**Task prompt**
Find every line with the word "scene" and report how many there are, without any other text.
═══ Supplied material ═══
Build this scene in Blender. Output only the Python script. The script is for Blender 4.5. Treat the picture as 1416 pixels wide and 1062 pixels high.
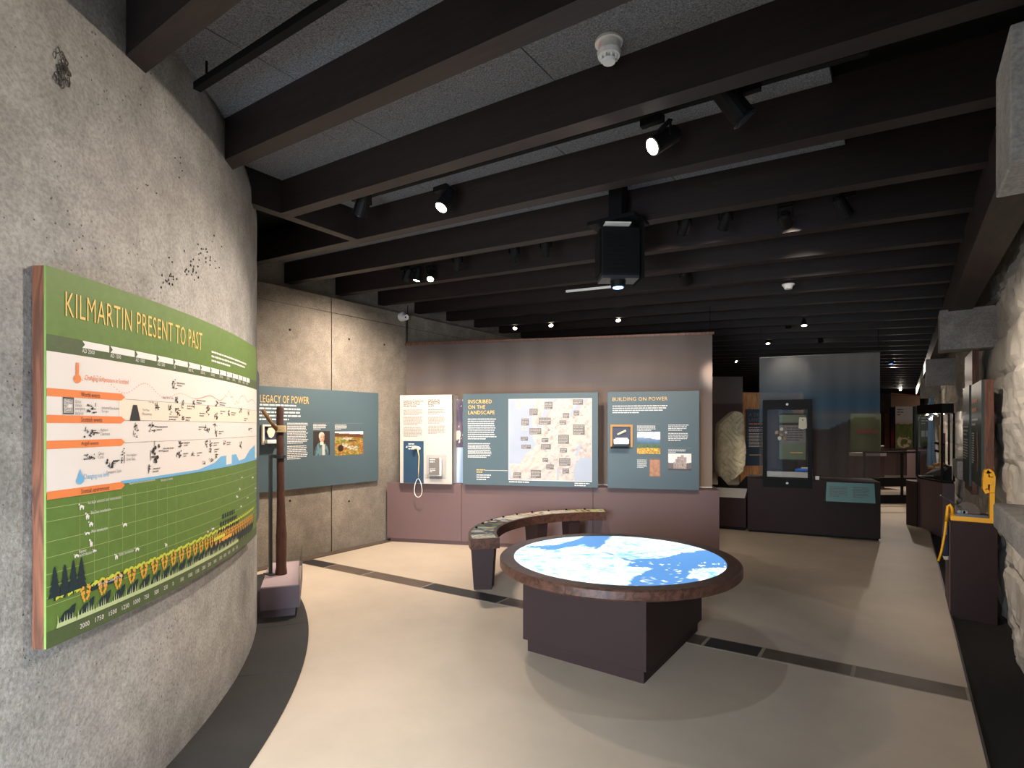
import bpy, math, random
import numpy as np
from mathutils import Matrix, Vector
random.seed(7); rng = np.random.default_rng(5)
SC = bpy.context.scene
for o in list(bpy.data.objects): bpy.data.objects.remove(o)
COL = SC.collection

# ------------------------------------------------------------------ camera
FPX, CX, CY, CAMH = 757.0, 708.0, 590.0, 1.6
YAW = math.atan((1250-708)/FPX); CA, SA = math.cos(YAW), math.sin(YAW)
cam_d = bpy.data.cameras.new('camera'); cam = bpy.data.objects.new('camera', cam_d); COL.objects.link(cam)
cam.location = (0, 0, CAMH); cam.rotation_euler = (math.pi/2, 0, YAW)
cam_d.sensor_width = 36; cam_d.lens = FPX/1416*36; cam_d.shift_y = (CY-531)/1416; cam_d.clip_start = .05
SC.camera = cam
# ------------------------------------------------------------------ world, light level
w = bpy.data.worlds.new('world'); SC.world = w; w.use_nodes = True
w.node_tree.nodes['Background'].inputs[0].default_value = (.62, .78, 1.0, 1)
w.node_tree.nodes['Background'].inputs[1].default_value = .5
SC.view_settings.view_transform = 'Standard'; SC.view_settings.look = 'None'
SC.view_settings.exposure = 0.7; SC.view_settings.gamma = 1.0; SC.view_settings.use_curve_mapping = False
WARM = (1.0, .85, .71); NEUT = (1.0, .91, .82)
# daylight from the glazed entrance behind the camera
ld = bpy.data.lights.new('entrance_daylight', 'AREA'); ld.shape = 'RECTANGLE'; ld.size = 2.6; ld.size_y = 2.0; ld.energy = 150; ld.spread = math.radians(95); ld.color = (.76, .88, 1.0)
lo = bpy.data.objects.new('entrance_daylight', ld); COL.objects.link(lo); lo.location = (-1.2, -1.9, .95)
lo.rotation_euler = (Vector((-3.2, 1.3, .2))-lo.location).to_track_quat('-Z', 'Y').to_euler()

# ------------------------------------------------------------------ helpers
def ray(px, py):
    r = (px-CX)/FPX; u = (CY-py)/FPX
    return np.array([r*CA-SA, r*SA+CA, u])
def at_w(px, py, wd): return ray(px, py)*wd+np.array([0, 0, CAMH])
def at_z(px, py, z): d = ray(px, py); return d*(z-CAMH)/d[2]+np.array([0, 0, CAMH])
def at_x(px, py, x): d = ray(px, py); return d*x/d[0]+np.array([0, 0, CAMH])
JS, JZ = .054, 2.99                       # roof slope, joist underside at the right-hand beam
def jz(x): return JZ+JS*(.335-x)
def at_roof(px, py, dz=0):
    d = ray(px, py); t = (JZ+dz+JS*.335-CAMH)/(d[2]+JS*d[0]); return d*t+np.array([0, 0, CAMH])
def lin(c):
    if isinstance(c, str): c = [int(c[i:i+2], 16)/255 for i in (0, 2, 4)]
    return [x/12.92 if x <= .04045 else ((x+.055)/1.055)**2.4 for x in c]

class Frame:
    def __init__(s, x, y, z=0, deg=0):
        s.o = np.array([x, y, z], float); s.a = math.radians(deg); s.c, s.s = math.cos(s.a), math.sin(s.a)
    def w(s, p):
        return np.array([s.o[0]+p[0]*s.c-p[1]*s.s, s.o[1]+p[0]*s.s+p[1]*s.c, s.o[2]+p[2]])
    def uv(s, px, py, yo=0):
        d = ray(px, py); n = np.array([-s.s, s.c]); q = s.o[:2]+n*yo
        t = (q@n)/(d[:2]@n); p = d*t+np.array([0, 0, CAMH])-s.o
        return p[0]*s.c+p[1]*s.s, p[2]
WORLD = Frame(0, 0)
OFF = {}
def thing(name, label, cat, fr=WORLD, base=(0, 0, 0), group=None):
    o = bpy.data.objects.new(name, None); COL.objects.link(o); o.empty_display_size = .1
    p = fr.w(base); o.location = p; o.rotation_euler = (0, 0, fr.a)
    OFF[o] = np.array(base, float)
    tag(o, label, cat, group); return o
def tag(o, label=None, cat=None, group=None, kind=None):
    if label: o['label'] = label
    if cat: o['category'] = cat
    if group: o['group'] = group
    if kind: o['kind'] = kind
    return o

class MB:
    def __init__(s): s.v = []; s.f = []; s.uvs = None; s.smooth = False
    def add(s, vs, fs):
        n = len(s.v); s.v += [tuple(map(float, v)) for v in vs]; s.f += [tuple(i+n for i in f) for f in fs]; return s
    def box(s, x0, x1, y0, y1, z0, z1):
        return s.add([(x0,y0,z0),(x1,y0,z0),(x1,y1,z0),(x0,y1,z0),(x0,y0,z1),(x1,y0,z1),(x1,y1,z1),(x0,y1,z1)],
            [(3,2,1,0),(4,5,6,7),(0,1,5,4),(1,2,6,5),(2,3,7,6),(3,0,4,7)])
    def hexa(s, b, t):                      # 4 bottom pts + 4 top pts
        return s.add(list(b)+list(t), [(3,2,1,0),(4,5,6,7),(0,1,5,4),(1,2,6,5),(2,3,7,6),(3,0,4,7)])
    def prism(s, poly, z0, z1):
        n = len(poly); s.add([(x,y,z0) for x,y in poly]+[(x,y,z1) for x,y in poly],
            [tuple(range(n-1,-1,-1)), tuple(range(n,2*n))]+[(i,(i+1)%n,n+(i+1)%n,n+i) for i in range(n)]); return s
    def obox(s, c, ax, L, W, H):            # box from point c along axis ax
        c = Vector(c); a = Vector(ax).normalized(); up = Vector((0,0,1)) if abs(a.z) < .95 else Vector((1,0,0))
        b = a.cross(up).normalized(); d = b.cross(a)
        P = [c+a*i*L+b*j*W/2+d*k*H/2 for i in (0,1) for j,k in ((-1,-1),(1,-1),(1,1),(-1,1))]
        return s.hexa(P[:4], P[4:])
    def tube(s, pts, r, n=10, cap=True):
        pts = [Vector(p) for p in pts]; rs = r if hasattr(r, '__len__') else [r]*len(pts)
        rings = []
        b = None
        for i, p in enumerate(pts):
            t = (pts[min(i+1, len(pts)-1)]-pts[max(i-1, 0)]).normalized()
            if b is None:
                b = t.cross(Vector((0,0,1)) if abs(t.z) < .9 else Vector((1,0,0))).normalized()
            else:
                b = (b-t*b.dot(t)).normalized()
            d = t.cross(b)
            rings.append([p+(b*math.cos(2*math.pi*k/n)+d*math.sin(2*math.pi*k/n))*rs[i] for k in range(n)])
        m = len(rings)
        fs = [(i*n+k, i*n+(k+1)%n, (i+1)*n+(k+1)%n, (i+1)*n+k) for i in range(m-1) for k in range(n)]
        if cap: fs += [tuple(range(n-1,-1,-1)), tuple((m-1)*n+k for k in range(n))]
        s.add([v for r_ in rings for v in r_], fs); return s
    def build(s, name, mat, par=None, off=None, smooth=False, bevel=0, map=None):
        if off is None:
            q = par
            while q is not None and q not in OFF: q = q.parent
            off = OFF[q] if q is not None else np.zeros(3)
        V = np.array(s.v, float).reshape(-1, 3)
        if map: V = np.array([map(*v) for v in V])
        V = V-off
        me = bpy.data.meshes.new(name); me.from_pydata(V.tolist(), [], s.f)
        me.materials.append(M[mat] if isinstance(mat, str) else mat)
        if smooth: me.polygons.foreach_set('use_smooth', [True]*len(me.polygons))
        o = bpy.data.objects.new(name, me); COL.objects.link(o)
        if par is not None: o.parent = par
        if bevel:
            b = o.modifiers.new('bevel', 'BEVEL'); b.width = bevel; b.segments = 2; b.limit_method = 'ANGLE'
        return o
def box(name, mat, par, x0, x1, y0, y1, z0, z1, **k): return MB().box(x0,x1,y0,y1,z0,z1).build(name, mat, par, **k)
def struct(o): o['kind'] = 'structure'; return o

def vnoise(x, y, seed=0):
    x = np.asarray(x, float); y = np.asarray(y, float)
    xi = np.floor(x).astype(int); yi = np.floor(y).astype(int); fx = x-xi; fy = y-yi
    def h(a, b):
        n = (a*374761393+b*668265263+seed*1274126177) & 0xffffffff
        n = ((n ^ (n >> 13))*1274126177) & 0xffffffff
        return ((n ^ (n >> 16)) & 0xffff)/65535.0
    fx = fx*fx*(3-2*fx); fy = fy*fy*(3-2*fy)
    return (h(xi,yi)*(1-fx)+h(xi+1,yi)*fx)*(1-fy)+(h(xi,yi+1)*(1-fx)+h(xi+1,yi+1)*fx)*fy
def fbm(x, y, o=4, seed=0):
    s = 0; a = .5; t = 0
    for i in range(o): s = s+a*vnoise(np.asarray(x)*2**i, np.asarray(y)*2**i, seed+i*7); t += a; a *= .5
    return s/t

# ------------------------------------------------------------------ materials
M = {}
def nodes(name):
    m = bpy.data.materials.new(name); m.use_nodes = True; nt = m.node_tree
    return m, nt, nt.nodes['Principled BSDF'], nt.nodes['Material Output']
def mat(name, c, rough=.6, metal=0, var=0, scale=8, bump=0, bscale=40, spec=.5, stretch=None):
    m, nt, b, out = nodes(name); c = lin(c); N = nt.nodes; L = nt.links
    b.inputs['Base Color'].default_value = (*c, 1); b.inputs['Roughness'].default_value = rough
    b.inputs['Metallic'].default_value = metal; b.inputs['Specular IOR Level'].default_value = spec
    if var or bump:
        tc = N.new('ShaderNodeTexCoord'); mp = N.new('ShaderNodeMapping'); L.new(tc.outputs['Object'], mp.inputs[0])
        if stretch: mp.inputs['Scale'].default_value = stretch
    if var:
        n = N.new('ShaderNodeTexNoise'); n.inputs['Scale'].default_value = scale; n.inputs['Detail'].default_value = 8
        n.inputs['Roughness'].default_value = .65; L.new(mp.outputs[0], n.inputs['Vector'])
        r = N.new('ShaderNodeValToRGB'); r.color_ramp.elements[0].position = .3; r.color_ramp.elements[1].position = .7
        r.color_ramp.elements[0].color = (*[x*(1-var) for x in c], 1); r.color_ramp.elements[1].color = (*[min(1, x*(1+var)) for x in c], 1)
        L.new(n.outputs[0], r.inputs[0]); L.new(r.outputs[0], b.inputs['Base Color'])
    if bump:
        n2 = N.new('ShaderNodeTexNoise'); n2.inputs['Scale'].default_value = bscale; n2.inputs['Detail'].default_value = 6
        L.new(mp.outputs[0], n2.inputs['Vector']); bp = N.new('ShaderNodeBump'); bp.inputs['Strength'].default_value = bump
        bp.inputs['Distance'].default_value = .01; L.new(n2.outputs[0], bp.inputs['Height']); L.new(bp.outputs[0], b.inputs['Normal'])
    M[name] = m; return m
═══
**Result**
2